Prosecutors Probe Trump’s Efforts to Steal Arizona’s Election — Years After He Lost
Prosecutors in Arizona are probing the extent to which Donald Trump and his allies were still working behind the scenes to reverse the results of the 2020 presidential election — years into Joe Biden’s presidency. According to two people with knowledge of the situation, investigators with the Arizona attorney general’s office are inquiring about efforts to overturn the election that continued well into 2021 and 2022.
The sources say that investigators have asked about a 2022 pressure campaign from Trump allies aimed at decertifying the state’s electors, and inquired about how deeply the former president and his senior advisers were involved in supporting Arizona Republicans’ privately run 2021 election audit.
In May, Arizona Attorney General Kris Mayes’ office opened an investigation into a Trump-backed effort by Arizona Republicans to put forth a bogus slate of electors sworn to support the former president when it came time to cast Arizona’s Electoral College votes. But investigators have recently been asking questions that indicate an interest in efforts to overturn the 2020 election that took place well after Biden’s inauguration.
In the months since Mayes’ office began investigating the “fake electors” plot, sources say officials have interviewed individuals with intimate knowledge of internal Trumpworld discussions, and solicited and reviewed documents circulated by Trump lieutenants and local allies related to those later efforts.
In response to questions from Rolling Stone, a spokesperson for the Arizona attorney general’s office said they were “unable to confirm these details and will have to decline to comment.”
The 2022 campaign to overturn Arizona’s election results described by the sources closely mirrors events reported on by The Arizona Republic. In that incident, senior Trump adviser Boris Epshteyn phoned House Speaker Rusty Bowers in February 2022 to urge his support for legislation drafted by far-right former state Rep. Mark Finchem. Finchem’s bill, introduced after Arizona Republicans’ own audit failed to challenge Joe Biden’s victory in Arizona’s largest county, aimed to decertify the state’s 2020 slate of electors.

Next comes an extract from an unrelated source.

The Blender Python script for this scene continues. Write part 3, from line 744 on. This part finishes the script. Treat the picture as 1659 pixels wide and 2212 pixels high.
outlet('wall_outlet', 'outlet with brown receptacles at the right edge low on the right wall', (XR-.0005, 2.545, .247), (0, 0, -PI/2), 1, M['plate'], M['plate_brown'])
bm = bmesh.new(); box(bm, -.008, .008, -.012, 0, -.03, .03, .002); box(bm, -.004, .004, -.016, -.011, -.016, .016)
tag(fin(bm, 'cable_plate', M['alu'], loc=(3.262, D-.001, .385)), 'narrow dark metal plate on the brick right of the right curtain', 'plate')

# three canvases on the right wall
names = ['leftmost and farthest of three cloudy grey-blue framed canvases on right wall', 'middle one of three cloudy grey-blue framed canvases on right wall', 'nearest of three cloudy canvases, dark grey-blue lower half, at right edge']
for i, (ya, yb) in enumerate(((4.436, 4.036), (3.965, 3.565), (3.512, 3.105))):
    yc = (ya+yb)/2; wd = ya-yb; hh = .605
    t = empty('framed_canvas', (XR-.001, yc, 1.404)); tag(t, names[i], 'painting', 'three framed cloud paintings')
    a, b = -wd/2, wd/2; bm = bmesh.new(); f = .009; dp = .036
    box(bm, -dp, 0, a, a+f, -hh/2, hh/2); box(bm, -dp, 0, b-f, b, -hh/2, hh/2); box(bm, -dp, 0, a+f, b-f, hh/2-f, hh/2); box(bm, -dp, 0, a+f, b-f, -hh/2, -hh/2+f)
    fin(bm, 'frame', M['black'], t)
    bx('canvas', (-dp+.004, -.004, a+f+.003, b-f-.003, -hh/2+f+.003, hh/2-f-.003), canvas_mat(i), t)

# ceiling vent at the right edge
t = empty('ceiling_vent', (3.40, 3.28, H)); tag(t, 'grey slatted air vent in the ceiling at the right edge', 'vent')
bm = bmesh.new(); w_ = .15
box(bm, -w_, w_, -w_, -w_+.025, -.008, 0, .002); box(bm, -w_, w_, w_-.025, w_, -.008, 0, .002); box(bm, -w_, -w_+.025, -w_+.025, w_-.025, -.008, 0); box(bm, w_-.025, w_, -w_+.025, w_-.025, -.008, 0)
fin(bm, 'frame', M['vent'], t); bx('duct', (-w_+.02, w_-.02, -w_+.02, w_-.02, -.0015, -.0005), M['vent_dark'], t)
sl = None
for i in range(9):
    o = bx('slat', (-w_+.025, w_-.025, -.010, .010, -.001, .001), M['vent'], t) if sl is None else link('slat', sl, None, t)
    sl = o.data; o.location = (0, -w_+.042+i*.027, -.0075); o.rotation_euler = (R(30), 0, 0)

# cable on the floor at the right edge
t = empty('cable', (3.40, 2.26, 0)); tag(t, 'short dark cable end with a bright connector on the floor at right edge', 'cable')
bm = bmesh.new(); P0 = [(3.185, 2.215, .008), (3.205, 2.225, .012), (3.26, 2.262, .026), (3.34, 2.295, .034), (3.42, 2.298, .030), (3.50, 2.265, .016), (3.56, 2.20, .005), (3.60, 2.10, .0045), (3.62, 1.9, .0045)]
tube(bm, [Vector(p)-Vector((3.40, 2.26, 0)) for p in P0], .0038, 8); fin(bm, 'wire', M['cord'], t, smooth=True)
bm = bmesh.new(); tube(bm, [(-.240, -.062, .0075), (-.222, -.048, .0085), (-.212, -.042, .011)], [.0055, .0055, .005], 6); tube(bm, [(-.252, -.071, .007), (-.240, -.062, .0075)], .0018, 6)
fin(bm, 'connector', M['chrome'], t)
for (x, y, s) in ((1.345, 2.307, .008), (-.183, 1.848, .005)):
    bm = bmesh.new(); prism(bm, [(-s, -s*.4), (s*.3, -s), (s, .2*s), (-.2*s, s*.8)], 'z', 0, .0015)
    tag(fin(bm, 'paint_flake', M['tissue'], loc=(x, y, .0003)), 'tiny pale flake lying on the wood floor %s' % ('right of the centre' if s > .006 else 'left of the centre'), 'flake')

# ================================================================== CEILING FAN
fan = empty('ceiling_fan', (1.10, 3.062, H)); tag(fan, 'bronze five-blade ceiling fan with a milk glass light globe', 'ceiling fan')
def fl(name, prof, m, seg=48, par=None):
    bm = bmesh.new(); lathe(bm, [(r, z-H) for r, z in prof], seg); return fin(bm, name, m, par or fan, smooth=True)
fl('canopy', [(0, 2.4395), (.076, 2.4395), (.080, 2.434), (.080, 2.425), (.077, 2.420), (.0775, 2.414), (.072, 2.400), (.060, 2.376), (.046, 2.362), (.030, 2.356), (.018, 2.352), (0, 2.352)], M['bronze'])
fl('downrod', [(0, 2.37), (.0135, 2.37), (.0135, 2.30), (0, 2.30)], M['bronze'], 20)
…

In introducing the bill, Finchem himself appeared to acknowledge how unusual the legislation would be. “[T]here is no process under current law for the Arizona Legislature to ‘decertify’ an election,” he wrote in a press release.
Two sources tell Rolling Stone that investigators from the attorney general’s office have also inquired about funding that supported the 2021 audit of Maricopa County’s vote. The review of vote tallies from Arizona’s most populous county aimed to prove massive fraud in the 2020 election. But that effort, led by the now-defunct Florida firm Cyber Ninjas, devolved into a farce, featuring a baseless, conspiracy-fueled hunt for bamboo fibers. When the group announced the results of its audit in September 2021, they showed Biden won the county by a slightly larger margin than originally reported.
In July, The Arizona Republic reported that the attorney general’s office had begun scrutinizing the audit, in addition to the fake elector scheme.
Investigators’ questions have centered on the involvement of Trump and his top aides in the audit. In particular, investigators inquired about a million-dollar donation from former President Trump’s Save America PAC to fund Cyber Ninjas’ work.
A spokesperson for Save America PAC did not respond to questions from Rolling Stone.
Investigators have also shown an interest in the activities of top Trump campaign aides who helped with the fake elector scheme. In August, Rolling Stone reported that the attorney general’s office had asked questions about Rudy Giuliani and his efforts to organize a conference of far-right Arizona state legislators to air bogus election fraud allegations in November 2020.
Experts say that investigators’ line of inquiry may indicate an interest in determining the existence of a broader conspiracy. “If agents of the attorney general’s office are asking questions about events that took place after the substantive event — the actual day in which they put their pen to paper and sign off as fake electors — it is, in my mind, a possibility that they are investigating what, if any, conspiracy may have existed after the substantive offense took place, if they believe that a substantive offense took place,” Paul Charlton, a former U.S. attorney for Arizona, tells Rolling Stone.